At least 450 Ugandans were evacuated by the UPDF from Sudan last week after the army flew several flights of its C130 transporter plane from Juba to Entebbe.
Police spokesperson Judith Nabakooba told Saturday Monitor last week that 3,434 Ugandans, 922 Kenyans, 328 South Sudanese and 21 nationals of different countries were evacuated by road between December 18 and 19. They crossed into Uganda through the Eregu-Nimule border, where the minister now says Uganda has secured the corridor.

Ethnic factor
International media has reported that ethnic rivalry and possible ethnic cleansing could be on the cards in South Sudan, accusing government soldiers of targeting members of Mr Machar’s Nuer ethnic group. It is estimated that at least 1,000 people have died since the fighting broke out on Dec 15.
The perspective
However, some say that blaming the fighting only on ethnicity misses the point, since some members of Mr Kiir’s ethnic group, most notably Ms Rebecca Garang, are also opposed to him.

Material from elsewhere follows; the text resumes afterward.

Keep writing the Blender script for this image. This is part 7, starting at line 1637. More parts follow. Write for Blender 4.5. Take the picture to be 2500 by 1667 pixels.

Ms Garang is the widow of John Garang, the man who led the rebellion that resulted in the secession of South Sudan from Sudan.

Regional leaders efforts
Leaders from Igad, including President Museveni, met in Nairobi yesterday to discuss the report prepared by their foreign ministers who visited South Sudan.
In a space of three days, the foreign ministers met with President Kiir and Ms Garang but did not manage to make contact with Mr Machar.
The United Nations also announced efforts to expand its peace keeping mission in South Sudan.

Background to the fighting

South Sudanese President Salva Kiir sacked Mr Riek Machar and the entire cabinet in July, escalating the deep-seated hostility between the camps and resulting in the current fighting. Some accounts blame the misunderstanding on ethnic differences, since Mr Kiir comes from the Dinka ethnic group while Mr Machar is Nuer, the second largest ethnic group after the Dinka.